本当に“ボランチ”で悩んでいたのか?
5月12日、ブラジルW杯に挑む日本代表23人が発表された。メンバー選考に焦点がいきがちだが、ザッケローニ監督が記者会見で何を語ったのか、そしてその真意はどこにあるのか、考える必要はあるはずだ。
というのは、23人の発表後、イタリア在住のジャーナリスト・宮崎隆司氏と会話すると、気になる点を指摘していたからだ。それが一つや二つではなかった。イタリア語で実際に何を言っていたのか。宮崎氏の指摘をもとに検証していきたい。
氏はまず、「悩みどころは、ボランチを1枚多く連れていくかどうかだった」というコメントに違和感を覚えたという。
ザッケローニは「ボランチ」と訳された言葉について、「Centro-campista(チェントロカンピスタ)」と発言した。これは「MF」という意味で、日本での守備的なMFを意味する「ボランチ」とは意味合いが違う。日本で言う「ボランチ」と表現する場合、イタリア語だと「Mediano(メディアーノ)」あるいは「Centrocampista Difensivo(チェントロカンピスタ・ディフェンシーボ)」となる。
日本代表のMF登録4人はすべて「ボランチ」の選手。

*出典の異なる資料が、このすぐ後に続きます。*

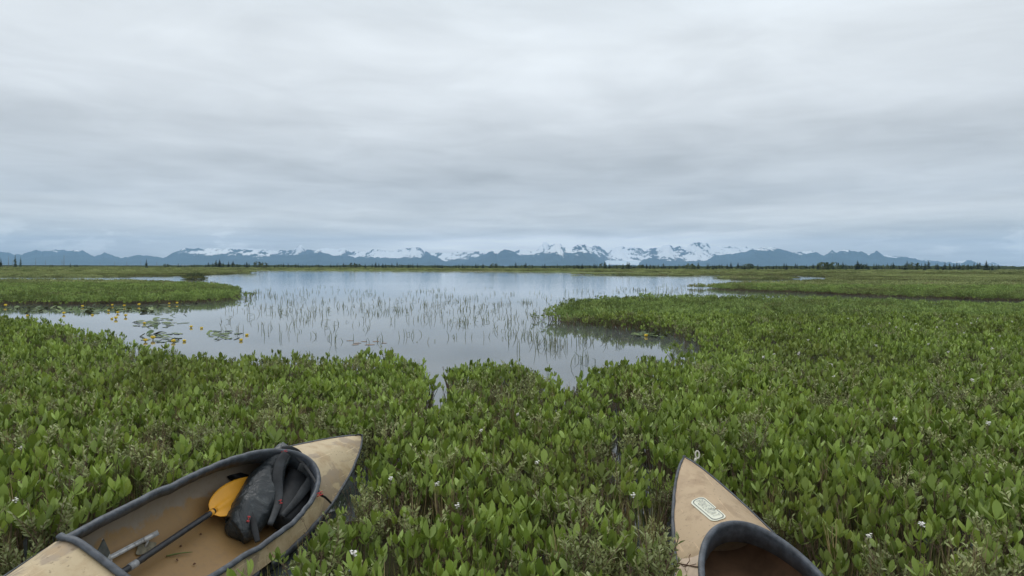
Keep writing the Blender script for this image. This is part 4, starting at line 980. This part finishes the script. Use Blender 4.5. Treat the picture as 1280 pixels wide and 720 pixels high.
FL = [(7, 382), (34, 393), (80, 391), (103, 382.5), (115, 392), (135, 377.5), (141, 381), (136, 388), (147, 390), (141, 396.5), (145, 397), (157, 394), (155, 382), (174.5, 381), (180, 402.5), (212, 379.2), (222, 378.8), (239, 407), (251.5, 408), (181, 424), (191, 422), (218, 425), (230, 424), (301.5, 423), (309, 416.5), (808, 418)]
def flab(x, y):
    if x > 500: return 'yellow pond lily flower beside the right hand bank'
    if x > 290: return 'yellow pond lily flower at the right end of the pads'
    if y > 420: return 'yellow pond lily flower in the pad cluster closest to the near shore'
    if y > 400: return 'yellow pond lily flower at the right of the densest pads'
    if x < 50: return 'yellow pond lily flower near the left edge of the lake'
    if x > 165: return 'yellow pond lily flower under the tip of the left bank'
    return 'yellow pond lily flower in the long mat of pads by the left bank'
for x, y in FL:
    c = unp(x, y, .05); o = bpy.data.objects.new('lily_flower', None); sc.collection.objects.link(o)
    for p_ in fparts: q = p_.copy(); sc.collection.objects.link(q); q.parent = o
    s_ = r.uniform(1.1, 1.5)*(1+.012*max(0, c[1]-14)); o.location = (c[0], c[1], r.uniform(-.10, -.08)); o.scale = (s_*1.2,)*3; o.rotation_euler = (r.normal(0, .1), r.normal(0, .1), r.uniform(0, 6))
    tag(o, flab(x, y), 'flower', 'pond lily flowers: '+flab(x, y).replace('yellow pond lily flower ', ''))
# a few brown pads drifting in the open water
for x, y in ((437, 426), (447, 429), (455, 427), (462, 431), (470, 427), (444, 431), (480, 429)):
    c = unp(x, y); o = pads[0].copy(); o.data = pads[0].data.copy() if x == 437 else o.data; sc.collection.objects.link(o); o.name = 'lily_pad'
    if x == 437: o.data.materials[0] = M['paddry']; dry = o.data
    o.data = dry; o.location = (c[0], c[1], .004); s_ = r.uniform(.5, .8); o.scale = (s_,)*3; o.rotation_euler = (0, 0, x)
    tag(o, 'small brown withered lily pad drifting in the open middle water', 'lily pad', 'withered pads in open water')

# white bog flowers
def mkwhite():
    mb = MB(); rs = np.random.default_rng(8)
    for k in range(9):
        c = np.array([rs.normal(0, .005), rs.normal(0, .005), .315+k*.003])
        for j in range(5):
            dd = rdir(rs.uniform(.7, 1.4), j*1.257+k); mb.leaf(c, dd, rdir(.4, j), .011, .008, .2, .3, 0)
    a = mb.build('blossom', M['white'], link=False)
    mb = MB(); mb.tube([(0, 0, -.08), (.006, .002, .15), (0, 0, .33)], [.0032, .003, .002], 5); b = mb.build('stalk', M['stem'], link=False)
    return a, b
wparts = mkwhite()
WF = [(26, 560, .32, 'left of the left canoe, in the upper left leaves'), (20, 625, .32, 'at the left edge, level with the orange paddle'), (442, 691, .3, 'just right of the left canoe hull'), (546, 605, .3, 'between the two canoes, the largest one'), (572, 632, .3, 'between the two canoes, lowest one'), (671, 578, .3, 'between the two canoes, nearest the middle'), (488, 598, .3, 'close to the bow of the left canoe'), (601, 538, .3, 'above the gap between the canoes'), (647, 518, .3, 'in the middle of the near shore plants'), (792, 619, .28, 'left of the bow of the right canoe'), (1152, 655, .3, 'right of the right canoe, lowest one'), (1086, 670, .28, 'right beside the right canoe cockpit')]
FAR = [(1039, 456), (1043, 471), (1226, 457), (999, 441), (954, 447), (1235, 529), (1215, 475), (1119, 524), (1079, 408), (1086, 405), (1196, 405), (1222, 398), (1220, 402), (1214, 404), (1180, 401), (1171, 409), (1145, 405), (1139, 412), (1112, 404), (1120, 409), (1024, 411), (998, 443), (954, 446), (968, 443), (1250, 420), (1265, 402), (1160, 430), (1185, 440), (1095, 432), (1240, 436), (1060, 398), (1130, 396), (1205, 416), (1010, 425)]
def addw(x, y, zz, lab, grp, s_=.72):
    c = unp(x, y, zz); o = bpy.data.objects.new('bog_flower', None); sc.collection.objects.link(o)
    for p_ in wparts: q = p_.copy(); sc.collection.objects.link(q); q.parent = o
    o.location = (c[0], c[1], zz-.33*s_); o.scale = (s_,)*3; o.rotation_euler = (0, 0, x); tag(o, lab, 'flower', grp)
for x, y, z_, t_ in WF: addw(x, y, z_+.03, 'white bog flower '+t_.replace(', ', ' ').strip(), None)
for x, y in FAR:
    lab = 'white bog flower dotting the broad green meadow on the right' if y < 445 else 'white bog flower in the leafy slope above the right canoe'
    addw(x, y, .36, lab, 'bog flowers: '+lab[17:], .95)

# ---------------------------------------------------------------- trees
def spruce(seed, ragged=.3, nt_=9, slim=.24):
    rs = np.random.default_rng(seed); mb = MB()
    for i in range(nt_):
        t = i/(nt_-1); z = .10+.86*t; rad = slim*(1-t)**.85*(1+rs.uniform(-.25, .25))+.02; nb = 12
        for k in range(nb):
            if rs.random() < ragged*.5: continue
            a = k*6.283/nb+rs.uniform(-.3, .3); L = rad*rs.uniform(.6, 1.25); dd = unit(np.array([math.cos(a), math.sin(a), rs.uniform(-.45, -.05)]))
            mb.leaf(np.array([0, 0, z+rs.uniform(-.02, .03)]), dd, np.array([0, 0, 1.]), L, L*.75, -.35, .1, 0, prof=((0, .25), (.4, 1.), (.8, .7), (1, .1)))
            mb.leaf(np.array([0, 0, z+.02]), unit(dd+np.array([0, 0, .5])), np.array([0, 0, 1.]), L*.6, L*.5, -.3, .1, 0, simple=True)
    mb.leaf(np.array([0, 0, .9]), np.array([0, 0, 1.]), np.array([1., 0, 0]), .12, .03, 0, 0, 0, simple=True)
    cr_ = mb.build('crown', M['spruce'], link=False)
    mb = MB(); mb.tube([(0, 0, -.05), (.004, 0, .4), (0, 0, .97)], [.022, .015, .004], 6); tk = mb.build('trunk', M['trunk'], link=False)
    return cr_, tk
def bushy(seed):
    rs = np.random.default_rng(seed); mb = MB()
    for k in range(150):
        a = rs.uniform(0, 6.28); z = rs.uniform(.12, .95); rad = .42*math.sqrt(max(0, 1-((z-.5)/.52)**2))*rs.uniform(.5, 1.1)
        mb.leaf(np.array([math.cos(a)*rad, math.sin(a)*rad, z]), rdir(rs.uniform(.3, 1.8), a), rdir(1, a+1.5), .16, .13, .2, .1, 0, simple=True)
    cr_ = mb.build('crown', M['scrub'], link=False)
    mb = MB()
    for k in range(4): mb.tube([(0, 0, -.03), rdir(.3, k*1.6)*.4, rdir(.45, k*1.6+.3)*.8], [.02, .014, .006], 5)
    return cr_, mb.build('trunk', M['trunk'], link=False)
def snag(seed, needles=.0):
    rs = np.random.default_rng(seed); mb = MB()
    mb.tube([(0, 0, -.03), (.006, 0, .5), (.0, .004, 1.)], [.016, .012, .004], 6)
    for k in range(16):
        z = rs.uniform(.25, .97); a = rs.uniform(0, 6.28); L = .07*(1.1-z)+.03
        mb.tube([(0, 0, z), (math.cos(a)*L, math.sin(a)*L, z+rs.uniform(-.02, .03))], [.005, .002], 4)
    return mb.build('trunk', M['snag'], link=False)
SP = [spruce(900+i, slim=.27+.04*(i % 4)) for i in range(7)]; BU = [bushy(950+i) for i in range(3)]; SN = [snag(970+i) for i in range(3)]
def place_tree(name, parts, px_, top, dist, lab, grp, cat='tree', base=None, wide=1.):
    X_ = (px_-640)/F*dist; yh = HY+(px_-640)*ROLL; ztop = EYE+(yh-top)/F*dist; zb = .1 if base is None else base
    h = max(1., ztop-zb); o = bpy.data.objects.new(name, None); sc.collection.objects.link(o)
    for p_ in parts: q = p_.copy(); sc.collection.objects.link(q); q.parent = o
    o.location = (X_, dist, zb); o.scale = (h*wide, h*wide, h); o.rotation_euler = (0, 0, px_*1.7); tag(o, lab, cat, grp); return o
# the singled-out trees on the left
rt = np.random.default_rng(12)
for px_, top, dist, kind, lab in (
  (1, 322, 300, 's', 'half bare spruce cut off by the left edge of the photo'), (19, 317.5, 290, 's', 'tallest slender spruce left of its slightly shorter neighbour at the far left'), (25.7, 320.5, 290, 's', 'slender spruce right of the tallest one at the far left'),
  (88, 328, 300, 's', 'short full spruce standing alone left of the two low hills'), (183, 323.3, 280, 's', 'dark full spruce standing alone in front of the gap in the blue range'), (207, 329, 330, 's', 'small pointed spruce at the left end of the continuous treeline'),
  (322, 327, 330, 'b', 'round bushy tree below the long cloud on the left'), (370, 328.5, 330, 's', 'broad spruce below the lone snowy horn peak'), (95, 331, 300, 'b', 'low round shrub right of the lone short spruce'), (64, 331, 300, 'b', 'low round shrub left of the lone short spruce'),
  (10.5, 320, 300, 'n', 'thin dead trunk left of the tallest far left spruce'), (15.5, 325, 300, 'n', 'short dead trunk touching the tallest far left spruce'), (44.5, 323, 280, 'n', 'dead snag with short branch stubs right of the two tall spruces'), (57, 325, 330, 'n', 'faint thin dead trunk right of the stubby snag'), (80, 318.5, 300, 'n', 'very thin tall dead trunk left of the lone short spruce'), (77.5, 324, 320, 'n', 'short dead trunk beside the very thin tall one'), (125, 327, 300, 'n', 'thin dead trunk below the low middle hill'), (143.5, 326, 330, 'n', 'thin pale dead trunk left of the bare pole'), (158.5, 326, 260, 'n', 'bare pole like dead trunk left of the dark lone spruce'), (176, 325.5, 320, 'n', 'faint dead trunk just left of the dark lone spruce'), (196, 326, 300, 'n', 'faint dead trunk right of the dark lone spruce'), (423.5, 327.5, 330, 'n', 'thin dead trunk rising above the middle treeline')):
    if kind == 's': place_tree('spruce_tree', SP[int(px_) % 7], px_, top, dist, lab, None, wide=.55 if px_ in (19, 25.7) else .8)
    elif kind == 'b': place_tree('bushy_tree', BU[int(px_) % 3], px_, top, dist, lab, None, wide=1.1)
    else: place_tree('dead_tree', (SN[int(px_) % 3],), px_, top, dist, lab, None)
x = 203.; nT = 0
prof_x = [200, 260, 275, 300, 330, 400, 430, 460, 500, 560, 600, 660, 720, 760, 800, 830, 860, 900, 960, 1040, 1130, 1215, 1280, 1400]
prof_h = [3.2, 5, 7., 5., 5., 4., 5., 4.8, 5, 4, 5., 4.6, 5, 6, 5.6, 5, 6, 6, 6, 8.4, 8.4, 9, 8.6, 8.6]
SEG = [(300, 'below the big dark mountain on the left'), (430, 'below the lone snowy horn peak'), (560, 'below the snowy peaks left of centre'), (650, 'below the dark foothills left of the twin peaks'), (757, 'below the dark twin peaks'), (800, 'in front of the pale glacier'), (945, 'below the widest snowy massif'), (1110, 'below the long dark range right of the snowy massif'), (1230, 'below the range falling away on the right'), (2000, 'at the right end below the pale far peaks')]
while x < 1300 and nT < 268:
    dens = 5.0 if x < 700 else 3.6
    x += rt.exponential(dens)*.5+dens*.5; nT += 1
    hpx = np.interp(x, prof_x, prof_h)*rt.choice([.7, .85, 1., 1.15, 1.45], p=[.2, .25, .28, .17, .10]); basey = np.interp(x, [0, 640, 1280], [332.8, 334.5, 338.])
    seg = [t for a, t in SEG if x < a][0]; dist = rt.uniform(330, 420) if x < 700 else rt.uniform(260, 380)
    bu = rt.random() < .28
    lab = ('round bushy tree ' if bu else 'small dark spruce ')+'in the treeline '+seg
    place_tree('bushy_tree' if bu else 'spruce_tree', BU[nT % 3] if bu else SP[nT % 7], x, basey-hpx*(.72 if bu else 1.), dist, lab, ('bushy trees ' if bu else 'spruces ')+seg, wide=1.3 if bu else rt.uniform(1.0, 1.5))
# scrub massed under the treeline
c = proto_col('scrub_src')
for i, (a, b) in enumerate(BU): c.objects.link(a)
X = []; Y = []; 
for k in range(2600):
    px_ = rt.uniform(-60, 1340)
    if px_ < 205 and rt.random() < .75: continue
    dd = rt.uniform(340, 450); X.append((px_-640)/F*dd); Y.append(dd)
X = np.array(X); Y = np.array(Y); hs = np.interp(X/Y*F+640, [0, 200, 260]+prof_x[2:], [1.5, 2., 4.]+prof_h[2:])*.11
scatter('treeline_scrub', 'scrub_src', X, Y, 0*X, hs*rt.uniform(.55, 1.25, len(X)), 'dense low scrub and far woods forming the dark line on the horizon', .05, 30)
# far forest belt behind
def belt():
    mb = MB(); V = []; xs = np.arange(-700, 760, 1.6); n = len(xs); hh_ = (fbm(xs/5, xs*0, 4, 4)*2.4+.3)*np.interp(xs/560*F+640, [0, 200, 260]+prof_x[2:], np.array([.5, 1.2, 4.]+prof_h[2:])/9.)
    for dy in (0, 6):
        for q in (0, 1): V += [(x_, 560+dy+(fbm(x_/20, 0, 2)-.5)*20, -.5 if q == 0 else (1.2+h_)*(1 if dy == 0 else .9)) for x_, h_ in zip(xs, hh_)]
    F_ = []
    F_ += [(i, i+1, n+i+1, n+i) for i in range(n-1)]; F_ += [(n+i, n+i+1, 3*n+i+1, 3*n+i) for i in range(n-1)]; F_ += [(3*n+i, 3*n+i+1, 2*n+i+1, 2*n+i) for i in range(n-1)]
    mb.add(V, F_); tag(mb.build('far_woods', M['scrub'], smooth=False), 'far woods reading as one dark line at the foot of the mountains', kind='stuff')
belt()
# dark bush clump standing in the water off the left bank
rs = np.random.default_rng(4); mb = MB(); c = unp(244, 348.6)
for k in range(500):
    a = rs.uniform(0, 6.28); q = math.sqrt(rs.random()); z = rs.uniform(.02, 1.)*(1-q**3)*.85
    mb.leaf(np.array([q*math.cos(a)*.85, q*math.sin(a)*.6, z*.8]), rdir(rs.uniform(0, 1.2), a), rdir(1.3, a+1), .17, .07, .2, .1, 0, simple=True)
bo = bpy.data.objects.new('willow_bush', None); sc.collection.objects.link(bo); bo.location = (c[0], c[1], -.03)
mb.build('crown', M['scrub'], bo); mb = MB()
for k in range(9): mb.tube([(0, 0, -.1), rdir(.7, k*.7)*.7], [.015, .006], 4)
mb.build('stem', M['twig'], bo); bo.scale = (1.15, 1.15, 1.05)
tag(bo, 'dark round bush standing alone in the water off the left bank', 'bush')
# stray bog plants wading out from the shores, so no bank ends in a clean edge
X, Y, r = field(8., 34., .26, 41); jx, jy = jig(X, Y); L = island(jx, jy); D = edist(X, Y, WATER)
s = ~L & (D < .35+.02*Y) & (r.random(len(X)) < .38); X, Y = X[s], Y[s]
scatter('wading_plants', 'near_plants', X, Y, 0*X-.04, r.uniform(.45, .95, len(X)), 'stray bog plants standing in the water off the banks', .2, 42)
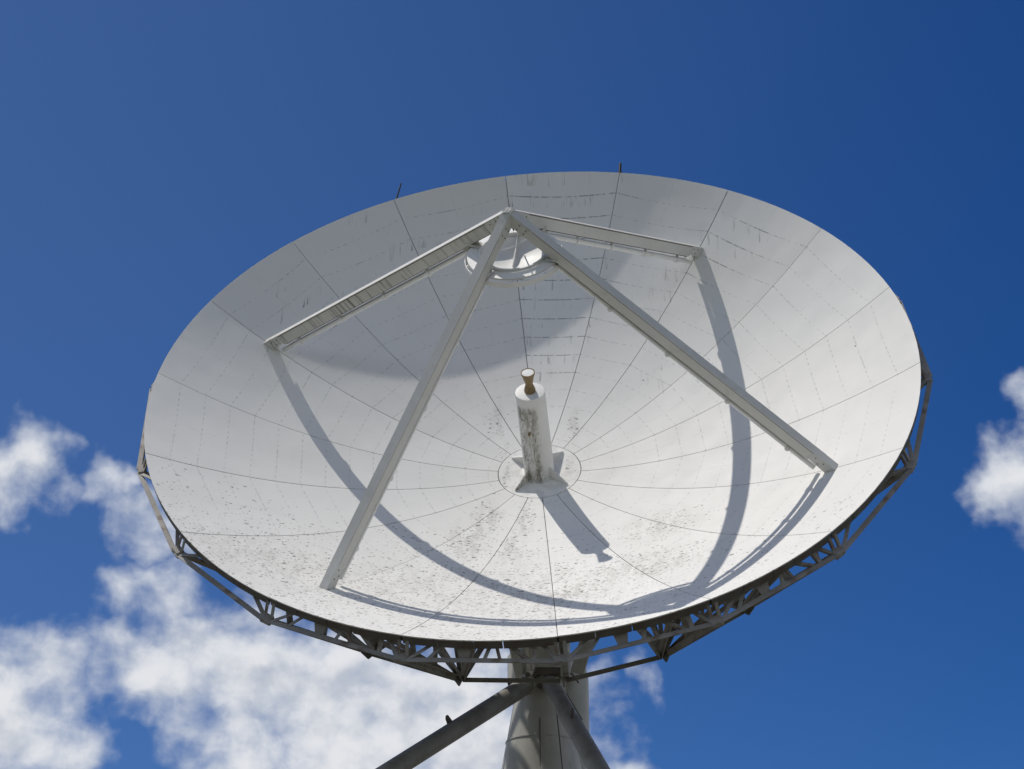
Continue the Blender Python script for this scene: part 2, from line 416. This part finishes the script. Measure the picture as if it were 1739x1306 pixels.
# ------------------------------------------------------------------ reflector: 18 petal panels
def panel_mesh():
    nr, na, th = 30, 8, 0.028
    gap = 0.0075
    vs, uvs, fs = [], [], []
    def grid(dz):
        b0 = len(vs)
        for i in range(nr+1):
            r = RH + 0.004 + (R-RH-0.004)*i/nr
            half = rad(10) - math.asin(gap/r)
            for j in range(na+1):
                a = -half + 2*half*j/na
                vs.append((r*math.cos(a), r*math.sin(a), zs(r)+dz)); uvs.append((r*math.sin(a), r*math.cos(a)))
        return b0
    f0 = grid(0); k0 = grid(-th); W = na+1
    for i in range(nr):
        for j in range(na):
            p = f0+i*W+j; fs.append((p, p+W, p+W+1, p+1))
            p = k0+i*W+j; fs.append((p, p+1, p+W+1, p+W))
    def wall(idx):
        for a, b_ in zip(idx, idx[1:]): fs.append((a, b_, b_-f0+k0, a-f0+k0))
    wall([f0+i*W for i in range(nr+1)]); wall([f0+nr*W+j for j in range(na+1)])
    wall([f0+(nr-i)*W+na for i in range(nr+1)]); wall([f0+na-j for j in range(na+1)])
    me = mesh('panel', vs, fs)
    uvl = me.uv_layers.new(name='panel')
    for l in me.loops: uvl.data[l.index].uv = uvs[l.vertex_index]
    bm = bmesh.new(); bm.from_mesh(me); bmesh.ops.recalc_face_normals(bm, faces=bm.faces); bm.to_mesh(me); bm.free()
    me.polygons.foreach_set('use_smooth', [True]*len(me.polygons)); me.set_sharp_from_angle(angle=rad(30))
    return me
pm = panel_mesh()
panel0 = link('reflector_panel', pm, M_panel, dish)
# rim flange pieces under the edge of a panel, with small slots between them
edges = [-9.93, -5.3, -0.6, 3.1, 9.93]
for e0, e1 in zip(edges, edges[1:]):
    fa = Acc(); m = 5; z1, z0 = zs(R)-0.031, zs(R)-0.205
    q = [(e0+0.07)+(e1-e0-0.14)*i/m for i in range(m+1)]
    for a0, a1 in zip(q, q[1:]):
        ro, ri = R-0.004, R-0.022
        fa.hexa([pol(ri, a0, z0), pol(ro, a0, z0), pol(ro, a1, z0), pol(ri, a1, z0), pol(ri, a0, z1), pol(ro, a0, z1), pol(ro, a1, z1), pol(ri, a1, z1)])
    bm = bmesh.new(); me = mesh('rim_flange', fa.v, fa.f); bm.from_mesh(me)
    bmesh.ops.remove_doubles(bm, verts=bm.verts, dist=1e-4)
    bm.to_mesh(me); bm.free(); fixn(me)
    link('rim_flange', me, M_dark, panel0)
panel0.rotation_euler = (0, 0, rad(seam(0.5)))
for k in range(1, 18):
    c = dup(panel0, dish, rad(seam(k+0.5)))
    c.rotation_euler = (rad(random.uniform(-.03, .03)), rad(random.uniform(-.03, .03)), rad(seam(k+0.5)))

# hub plate
ha = Acc()
ha.lathe([(0.0001, 0.010), (0.3, 0.012), (0.6, 0.022), (RH-0.012, zs(RH)+0.0), (RH-0.012, zs(RH)-0.04), (0.0001, -0.05)], (0, 0, 0), (0, 0, 1), 72)
hub = ha.build('hub_plate', M_panel, dish, smooth=True)

# ------------------------------------------------------------------ back structure
ZB = 0.105
def ztop(r): return zs(r)-ZB
N1 = (8.17, zs(R)-0.43); N2 = (5.8, -0.5); N3 = (1.45, -1.55)
def P3(n, a=0): return pol(n[0], a, n[1])
def bar(name, a, b, w, parent, mat=None, side=(0, 0, 1), th=0.014, solid=False):
    A = Acc(); l = (Vector(b)-Vector(a)).normalized()
    s = Vector(side)
    if abs(l.dot(s)) > 0.95: s = Vector((0, 1, 0))
    (A.beam(a, b, w, w, s) if solid else A.angle(a, b, w, th, s))
    return A.build(name, mat or M_truss, parent)
ta = Acc(); rr = [0.95+(7.93-0.95)*i/10 for i in range(11)]
for r0, r1 in zip(rr, rr[1:]): ta.beam(pol(r0, 0, ztop(r0)), pol(r1, 0, ztop(r1)), 0.15, 0.09, (0, 1, 0))
truss0 = ta.build('radial_truss', M_dark, dish)
js = Acc()
for r0, r1 in zip(rr, rr[1:]):
    js.beam(pol(r0, 0, zs(r0)-.040), pol(r1, 0, zs(r1)-.040), 0.10, 0.012, (0, 1, 0))
js.build('joint_strip', M_joint, truss0)
bar('bottom_chord', P3(N1), P3(N2), 0.11, truss0)
bar('bottom_chord', P3(N2), P3(N3), 0.11, truss0)
for r in (7.15, 5.75, 4.4): bar('web_bar', P3(N2), pol(r, 0, ztop(r)), 0.085, truss0)
for r, f in ((6.5, .52), (7.6, .2)): bar('web_bar', P3(N1).lerp(P3(N2), f), pol(r, 0, ztop(r)), 0.075, truss0)
for r, f in ((3.1, .42), (2.0, .8), (3.9, .3)): bar('web_bar', P3(N2).lerp(P3(N3), f), pol(r, 0, ztop(r)), 0.075, truss0)
for da in (-.55, .55): bar('rim_post', pol(N1[0]-.06, da, N1[1]+.03), pol(R-.05, da, zs(R)-.1), 0.05, truss0)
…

そういったこともあり、通訳者はわかりやすいようにボランチと訳した可能性はある。
だが、これが一般的な「MF」を意味していたとすればどうだろうか。現在の日本代表は2列目の選手もFWとして登録されているが、これはあくまで登録上の問題で、2列目はMFともとらえることができる。
であれば、細貝萌を選ぶかどうかという単純な話ではなく、中村憲剛をどうするか、あるいは1トップタイプを除いた9~10人のMF全体の構成で悩んでいたことも考えられる。そして、前述の発言の直前には「先週末も広島に行った」と言っている。ここも訳していない言葉がある。
ザッケローニは「最後の最後まですべての試合を見た。例えば広島」と言っている。ここを「広島」とだけしてしまうと、“青山か細貝か”という二元論になってしまうが、果たしてそんなに単純な話であろうか。